__Stated task__
Everything from the first line of the records below through the line containing "bx(b, XF, XF" is to be retyped exactly; leave out the rest.

===== Information shown =====

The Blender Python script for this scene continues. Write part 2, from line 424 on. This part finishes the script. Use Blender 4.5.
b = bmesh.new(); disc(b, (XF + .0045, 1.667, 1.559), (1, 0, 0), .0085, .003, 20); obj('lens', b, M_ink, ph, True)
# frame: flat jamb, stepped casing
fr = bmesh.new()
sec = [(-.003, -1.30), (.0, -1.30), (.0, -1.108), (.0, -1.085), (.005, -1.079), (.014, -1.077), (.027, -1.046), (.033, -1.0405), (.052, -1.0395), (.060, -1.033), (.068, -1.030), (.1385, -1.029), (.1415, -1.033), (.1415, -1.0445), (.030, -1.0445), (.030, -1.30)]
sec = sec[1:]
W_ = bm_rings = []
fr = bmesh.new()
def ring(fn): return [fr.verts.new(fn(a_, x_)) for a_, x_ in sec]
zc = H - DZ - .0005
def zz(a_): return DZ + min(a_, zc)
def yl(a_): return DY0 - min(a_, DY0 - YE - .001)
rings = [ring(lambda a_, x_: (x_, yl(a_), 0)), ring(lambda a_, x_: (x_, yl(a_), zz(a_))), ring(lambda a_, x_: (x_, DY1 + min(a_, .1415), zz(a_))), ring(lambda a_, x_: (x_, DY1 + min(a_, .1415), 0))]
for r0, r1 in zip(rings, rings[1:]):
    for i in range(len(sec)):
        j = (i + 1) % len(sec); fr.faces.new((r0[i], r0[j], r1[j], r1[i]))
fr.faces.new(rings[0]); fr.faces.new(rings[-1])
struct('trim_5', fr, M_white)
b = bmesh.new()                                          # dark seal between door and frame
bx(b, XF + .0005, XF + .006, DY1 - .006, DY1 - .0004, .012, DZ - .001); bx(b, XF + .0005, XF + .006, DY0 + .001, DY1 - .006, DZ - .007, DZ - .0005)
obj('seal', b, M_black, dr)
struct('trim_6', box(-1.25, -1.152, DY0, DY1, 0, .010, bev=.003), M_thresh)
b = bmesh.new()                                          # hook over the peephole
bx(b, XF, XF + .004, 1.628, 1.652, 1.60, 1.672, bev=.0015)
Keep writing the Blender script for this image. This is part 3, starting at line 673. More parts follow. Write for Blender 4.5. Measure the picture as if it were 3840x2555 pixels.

=====

__Solution__
The Blender Python script for this scene continues. Write part 2, from line 424 on. This part finishes the script. Use Blender 4.5.
b = bmesh.new(); disc(b, (XF + .0045, 1.667, 1.559), (1, 0, 0), .0085, .003, 20); obj('lens', b, M_ink, ph, True)
# frame: flat jamb, stepped casing
fr = bmesh.new()
sec = [(-.003, -1.30), (.0, -1.30), (.0, -1.108), (.0, -1.085), (.005, -1.079), (.014, -1.077), (.027, -1.046), (.033, -1.0405), (.052, -1.0395), (.060, -1.033), (.068, -1.030), (.1385, -1.029), (.1415, -1.033), (.1415, -1.0445), (.030, -1.0445), (.030, -1.30)]
sec = sec[1:]
W_ = bm_rings = []
fr = bmesh.new()
def ring(fn): return [fr.verts.new(fn(a_, x_)) for a_, x_ in sec]
zc = H - DZ - .0005
def zz(a_): return DZ + min(a_, zc)
def yl(a_): return DY0 - min(a_, DY0 - YE - .001)
rings = [ring(lambda a_, x_: (x_, yl(a_), 0)), ring(lambda a_, x_: (x_, yl(a_), zz(a_))), ring(lambda a_, x_: (x_, DY1 + min(a_, .1415), zz(a_))), ring(lambda a_, x_: (x_, DY1 + min(a_, .1415), 0))]
for r0, r1 in zip(rings, rings[1:]):
    for i in range(len(sec)):
        j = (i + 1) % len(sec); fr.faces.new((r0[i], r0[j], r1[j], r1[i]))
fr.faces.new(rings[0]); fr.faces.new(rings[-1])
struct('trim_5', fr, M_white)
b = bmesh.new()                                          # dark seal between door and frame
bx(b, XF + .0005, XF + .006, DY1 - .006, DY1 - .0004, .012, DZ - .001); bx(b, XF + .0005, XF + .006, DY0 + .001, DY1 - .006, DZ - .007, DZ - .0005)
obj('seal', b, M_black, dr)
struct('trim_6', box(-1.25, -1.152, DY0, DY1, 0, .010, bev=.003), M_thresh)
b = bmesh.new()                                          # hook over the peephole
bx(b, XF, XF + .004, 1.628, 1.652, 1.60, 1.672, bev=.0015)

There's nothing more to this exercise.